TASK DIRECTIONS = Present the data once more in exactly its original form.

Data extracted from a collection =
....

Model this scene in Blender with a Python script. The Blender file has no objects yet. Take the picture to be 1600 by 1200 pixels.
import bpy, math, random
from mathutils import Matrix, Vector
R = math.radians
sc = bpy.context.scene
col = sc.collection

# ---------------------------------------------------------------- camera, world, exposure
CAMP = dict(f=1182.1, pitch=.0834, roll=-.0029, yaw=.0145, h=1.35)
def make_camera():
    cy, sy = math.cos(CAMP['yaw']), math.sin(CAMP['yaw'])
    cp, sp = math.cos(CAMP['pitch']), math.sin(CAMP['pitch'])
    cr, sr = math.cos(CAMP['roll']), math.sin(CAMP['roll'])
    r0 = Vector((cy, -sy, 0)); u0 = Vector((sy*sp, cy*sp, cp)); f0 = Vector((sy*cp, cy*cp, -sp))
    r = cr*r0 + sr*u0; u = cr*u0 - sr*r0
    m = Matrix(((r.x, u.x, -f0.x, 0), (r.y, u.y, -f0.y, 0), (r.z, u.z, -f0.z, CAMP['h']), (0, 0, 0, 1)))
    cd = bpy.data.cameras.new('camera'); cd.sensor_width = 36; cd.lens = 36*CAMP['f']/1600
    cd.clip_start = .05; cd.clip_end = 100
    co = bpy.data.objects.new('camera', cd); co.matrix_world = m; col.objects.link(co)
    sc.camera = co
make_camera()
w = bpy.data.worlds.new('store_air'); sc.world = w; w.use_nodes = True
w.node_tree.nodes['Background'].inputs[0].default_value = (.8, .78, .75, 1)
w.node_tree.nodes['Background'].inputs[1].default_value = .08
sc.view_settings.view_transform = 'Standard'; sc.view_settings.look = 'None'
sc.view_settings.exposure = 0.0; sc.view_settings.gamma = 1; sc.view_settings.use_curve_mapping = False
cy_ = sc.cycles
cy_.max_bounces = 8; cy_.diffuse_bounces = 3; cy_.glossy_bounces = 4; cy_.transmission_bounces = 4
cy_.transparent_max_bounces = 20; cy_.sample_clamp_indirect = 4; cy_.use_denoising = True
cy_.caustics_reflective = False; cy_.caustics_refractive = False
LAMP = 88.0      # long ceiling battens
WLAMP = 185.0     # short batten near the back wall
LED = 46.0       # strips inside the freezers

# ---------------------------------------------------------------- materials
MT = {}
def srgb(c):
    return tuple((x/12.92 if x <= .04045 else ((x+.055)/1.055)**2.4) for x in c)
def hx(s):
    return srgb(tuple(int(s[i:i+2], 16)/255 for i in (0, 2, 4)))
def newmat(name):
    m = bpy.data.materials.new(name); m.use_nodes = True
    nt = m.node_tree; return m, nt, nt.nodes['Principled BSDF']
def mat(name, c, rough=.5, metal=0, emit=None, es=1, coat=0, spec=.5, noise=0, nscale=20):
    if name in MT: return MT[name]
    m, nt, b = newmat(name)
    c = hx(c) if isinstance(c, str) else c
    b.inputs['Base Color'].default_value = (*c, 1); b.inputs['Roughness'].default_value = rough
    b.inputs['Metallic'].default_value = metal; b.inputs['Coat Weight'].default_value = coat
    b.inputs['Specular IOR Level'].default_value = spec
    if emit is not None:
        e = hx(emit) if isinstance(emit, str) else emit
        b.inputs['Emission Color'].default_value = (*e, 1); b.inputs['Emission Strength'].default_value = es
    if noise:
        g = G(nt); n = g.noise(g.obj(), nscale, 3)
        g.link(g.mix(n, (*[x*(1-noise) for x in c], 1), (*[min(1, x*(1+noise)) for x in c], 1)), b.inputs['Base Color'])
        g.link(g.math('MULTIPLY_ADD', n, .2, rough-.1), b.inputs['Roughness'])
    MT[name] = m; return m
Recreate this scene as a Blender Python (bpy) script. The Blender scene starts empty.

....

RESULT FOR THIS EXERCISE =
Model this scene in Blender with a Python script. The Blender file has no objects yet. Take the picture to be 1600 by 1200 pixels.
import bpy, math, random
from mathutils import Matrix, Vector
R = math.radians
sc = bpy.context.scene
col = sc.collection

# ---------------------------------------------------------------- camera, world, exposure
CAMP = dict(f=1182.1, pitch=.0834, roll=-.0029, yaw=.0145, h=1.35)
def make_camera():
    cy, sy = math.cos(CAMP['yaw']), math.sin(CAMP['yaw'])
    cp, sp = math.cos(CAMP['pitch']), math.sin(CAMP['pitch'])
    cr, sr = math.cos(CAMP['roll']), math.sin(CAMP['roll'])
    r0 = Vector((cy, -sy, 0)); u0 = Vector((sy*sp, cy*sp, cp)); f0 = Vector((sy*cp, cy*cp, -sp))
    r = cr*r0 + sr*u0; u = cr*u0 - sr*r0
    m = Matrix(((r.x, u.x, -f0.x, 0), (r.y, u.y, -f0.y, 0), (r.z, u.z, -f0.z, CAMP['h']), (0, 0, 0, 1)))
    cd = bpy.data.cameras.new('camera'); cd.sensor_width = 36; cd.lens = 36*CAMP['f']/1600
    cd.clip_start = .05; cd.clip_end = 100
    co = bpy.data.objects.new('camera', cd); co.matrix_world = m; col.objects.link(co)
    sc.camera = co
make_camera()
w = bpy.data.worlds.new('store_air'); sc.world = w; w.use_nodes = True
w.node_tree.nodes['Background'].inputs[0].default_value = (.8, .78, .75, 1)
w.node_tree.nodes['Background'].inputs[1].default_value = .08
sc.view_settings.view_transform = 'Standard'; sc.view_settings.look = 'None'
sc.view_settings.exposure = 0.0; sc.view_settings.gamma = 1; sc.view_settings.use_curve_mapping = False
cy_ = sc.cycles
cy_.max_bounces = 8; cy_.diffuse_bounces = 3; cy_.glossy_bounces = 4; cy_.transmission_bounces = 4
cy_.transparent_max_bounces = 20; cy_.sample_clamp_indirect = 4; cy_.use_denoising = True
cy_.caustics_reflective = False; cy_.caustics_refractive = False
LAMP = 88.0      # long ceiling battens
WLAMP = 185.0     # short batten near the back wall
LED = 46.0       # strips inside the freezers

# ---------------------------------------------------------------- materials
MT = {}
def srgb(c):
    return tuple((x/12.92 if x <= .04045 else ((x+.055)/1.055)**2.4) for x in c)
def hx(s):
    return srgb(tuple(int(s[i:i+2], 16)/255 for i in (0, 2, 4)))
def newmat(name):
    m = bpy.data.materials.new(name); m.use_nodes = True
    nt = m.node_tree; return m, nt, nt.nodes['Principled BSDF']
def mat(name, c, rough=.5, metal=0, emit=None, es=1, coat=0, spec=.5, noise=0, nscale=20):
    if name in MT: return MT[name]
    m, nt, b = newmat(name)
    c = hx(c) if isinstance(c, str) else c
    b.inputs['Base Color'].default_value = (*c, 1); b.inputs['Roughness'].default_value = rough
    b.inputs['Metallic'].default_value = metal; b.inputs['Coat Weight'].default_value = coat
    b.inputs['Specular IOR Level'].default_value = spec
    if emit is not None:
        e = hx(emit) if isinstance(emit, str) else emit
        b.inputs['Emission Color'].default_value = (*e, 1); b.inputs['Emission Strength'].default_value = es
    if noise:
        g = G(nt); n = g.noise(g.obj(), nscale, 3)
        g.link(g.mix(n, (*[x*(1-noise) for x in c], 1), (*[min(1, x*(1+noise)) for x in c], 1)), b.inputs['Base Color'])
        g.link(g.math('MULTIPLY_ADD', n, .2, rough-.1), b.inputs['Roughness'])
    MT[name] = m; return m
Recreate this scene as a Blender Python (bpy) script. The Blender scene starts empty.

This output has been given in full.